* **RECORDED DATA**:

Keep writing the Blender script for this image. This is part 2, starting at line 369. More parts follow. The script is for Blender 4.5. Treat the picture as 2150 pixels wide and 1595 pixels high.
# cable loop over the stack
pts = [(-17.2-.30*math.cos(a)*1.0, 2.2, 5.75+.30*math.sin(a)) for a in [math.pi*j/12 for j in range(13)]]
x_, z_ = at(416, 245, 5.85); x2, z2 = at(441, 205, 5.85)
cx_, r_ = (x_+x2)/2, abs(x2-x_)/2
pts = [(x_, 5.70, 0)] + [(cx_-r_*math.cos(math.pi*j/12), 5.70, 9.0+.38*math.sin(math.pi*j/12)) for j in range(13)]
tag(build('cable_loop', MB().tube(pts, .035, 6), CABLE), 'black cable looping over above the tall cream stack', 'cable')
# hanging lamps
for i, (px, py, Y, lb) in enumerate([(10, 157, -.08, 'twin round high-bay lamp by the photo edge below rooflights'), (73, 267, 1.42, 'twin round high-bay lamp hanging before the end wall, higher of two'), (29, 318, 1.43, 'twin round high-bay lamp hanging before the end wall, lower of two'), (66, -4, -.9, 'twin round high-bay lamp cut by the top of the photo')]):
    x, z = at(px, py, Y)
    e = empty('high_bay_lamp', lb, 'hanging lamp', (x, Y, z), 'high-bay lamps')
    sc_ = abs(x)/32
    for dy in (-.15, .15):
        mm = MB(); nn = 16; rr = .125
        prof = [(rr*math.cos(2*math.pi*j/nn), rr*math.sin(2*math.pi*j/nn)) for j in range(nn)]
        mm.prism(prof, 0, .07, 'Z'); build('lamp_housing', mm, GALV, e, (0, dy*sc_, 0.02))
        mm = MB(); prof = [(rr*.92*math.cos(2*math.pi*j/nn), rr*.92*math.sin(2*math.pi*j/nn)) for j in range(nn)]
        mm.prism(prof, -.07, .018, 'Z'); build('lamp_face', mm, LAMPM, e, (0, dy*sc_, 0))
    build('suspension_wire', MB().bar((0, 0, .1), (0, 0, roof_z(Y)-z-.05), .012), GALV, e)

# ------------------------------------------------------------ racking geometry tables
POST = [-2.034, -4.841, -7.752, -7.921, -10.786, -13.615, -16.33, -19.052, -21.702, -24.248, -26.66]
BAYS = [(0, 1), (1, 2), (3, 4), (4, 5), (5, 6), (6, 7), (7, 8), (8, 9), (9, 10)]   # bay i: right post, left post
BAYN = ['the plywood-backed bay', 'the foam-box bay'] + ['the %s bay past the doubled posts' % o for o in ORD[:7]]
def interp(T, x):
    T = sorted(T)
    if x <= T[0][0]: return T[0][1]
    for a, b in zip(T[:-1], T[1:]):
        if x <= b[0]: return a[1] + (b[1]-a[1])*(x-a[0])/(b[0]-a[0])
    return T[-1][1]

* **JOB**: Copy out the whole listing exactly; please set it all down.

* **ANSWER IN FULL**:
Keep writing the Blender script for this image. This is part 2, starting at line 369. More parts follow. The script is for Blender 4.5. Treat the picture as 2150 pixels wide and 1595 pixels high.
# cable loop over the stack
pts = [(-17.2-.30*math.cos(a)*1.0, 2.2, 5.75+.30*math.sin(a)) for a in [math.pi*j/12 for j in range(13)]]
x_, z_ = at(416, 245, 5.85); x2, z2 = at(441, 205, 5.85)
cx_, r_ = (x_+x2)/2, abs(x2-x_)/2
pts = [(x_, 5.70, 0)] + [(cx_-r_*math.cos(math.pi*j/12), 5.70, 9.0+.38*math.sin(math.pi*j/12)) for j in range(13)]
tag(build('cable_loop', MB().tube(pts, .035, 6), CABLE), 'black cable looping over above the tall cream stack', 'cable')
# hanging lamps
for i, (px, py, Y, lb) in enumerate([(10, 157, -.08, 'twin round high-bay lamp by the photo edge below rooflights'), (73, 267, 1.42, 'twin round high-bay lamp hanging before the end wall, higher of two'), (29, 318, 1.43, 'twin round high-bay lamp hanging before the end wall, lower of two'), (66, -4, -.9, 'twin round high-bay lamp cut by the top of the photo')]):
    x, z = at(px, py, Y)
    e = empty('high_bay_lamp', lb, 'hanging lamp', (x, Y, z), 'high-bay lamps')
    sc_ = abs(x)/32
    for dy in (-.15, .15):
        mm = MB(); nn = 16; rr = .125
        prof = [(rr*math.cos(2*math.pi*j/nn), rr*math.sin(2*math.pi*j/nn)) for j in range(nn)]
        mm.prism(prof, 0, .07, 'Z'); build('lamp_housing', mm, GALV, e, (0, dy*sc_, 0.02))
        mm = MB(); prof = [(rr*.92*math.cos(2*math.pi*j/nn), rr*.92*math.sin(2*math.pi*j/nn)) for j in range(nn)]
        mm.prism(prof, -.07, .018, 'Z'); build('lamp_face', mm, LAMPM, e, (0, dy*sc_, 0))
    build('suspension_wire', MB().bar((0, 0, .1), (0, 0, roof_z(Y)-z-.05), .012), GALV, e)

# ------------------------------------------------------------ racking geometry tables
POST = [-2.034, -4.841, -7.752, -7.921, -10.786, -13.615, -16.33, -19.052, -21.702, -24.248, -26.66]
BAYS = [(0, 1), (1, 2), (3, 4), (4, 5), (5, 6), (6, 7), (7, 8), (8, 9), (9, 10)]   # bay i: right post, left post
BAYN = ['the plywood-backed bay', 'the foam-box bay'] + ['the %s bay past the doubled posts' % o for o in ORD[:7]]
def interp(T, x):
    T = sorted(T)
    if x <= T[0][0]: return T[0][1]
    for a, b in zip(T[:-1], T[1:]):
        if x <= b[0]: return a[1] + (b[1]-a[1])*(x-a[0])/(b[0]-a[0])
    return T[-1][1]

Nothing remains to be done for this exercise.